The problem lies in the ownership of Freeview (formally DTV Services
Ltd). Currently Freeview’s owners are the BBC, Arqiva-NGW, BSkyB, ITV
and Channel 4, each with an equal share. Freeview is a not-for-profit
company.
It seems that if BSkyB is permitted to set up its Picnic service, some
of the other stakeholders in Freeview would object – big time. "A
number of organisations, such as the BBC, for example, raised serious
concerns about Sky’s continued membership of DTVSL if Picnic is allowed
to launch," Ofcom stated.
"They told us that as certain Freeview decisions require the unanimous
agreement of its members, Sky is well positioned to delay or prevent
certain developments. They said that in such circumstances a conflict
of interest will arise for Sky in connection with its ownership
interest in DTVSL since it will no longer have any FTA channels on
Freeview, but would instead be promoting a pay DTT proposition.
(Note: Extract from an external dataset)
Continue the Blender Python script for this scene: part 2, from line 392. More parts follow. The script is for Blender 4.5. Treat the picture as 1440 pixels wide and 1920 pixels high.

Accordingly, they said that if we were to consent to the Proposal, such
consent would need to be subject to a condition that Sky should
terminate its involvement in DTVSL as a shareholder."
There is worse. Ofcom’s report said: “We understand that there have
already been some difficulties regarding the governance of Freeview.
For example, we were told that earlier this year it was not possible to
agree a collective increase in the budget for Freeview."
Sky has already expressed reservations about proceeding with Picnic.
BSkyB, two weeks ago, and responding to reports that it was laying off
staff hired to work on Picnic, said “The blunt truth is that Ofcom has
spent 18 months looking at our proposals and there is no end in sight.
There is nothing left to be achieved until Ofcom makes its mind up.
While regulation works at its own pace, no business can go like this
indefinitely so we had to make some pragmatic decisions.”
Ofcom issued an immediate rebuff, arguing that having announced Picnic
in a press statement in February 2007, “BSkyB took two months to submit
the necessary application and a further two months to provide
sufficient information to enable Ofcom to publish a consultation
document on the matter. When Ofcom consulted on both the Picnic
proposal and the PayTV Market Investigation, several stakeholders,
including BSkyB, responded late to these submissions. BSkyB submitted
its response on the PayTV Market Investigation over six weeks after the
26 February 2008 deadline. We have received a number of supplementary
submissions from stakeholders after deadline dates which we are bound
to consider. The most recent one from BSkyB arrived as late as 13
August 2008. BSkyB has raised a series of procedural points throughout
this period, including a repeated concern that we are spending
insufficient time considering its arguments.”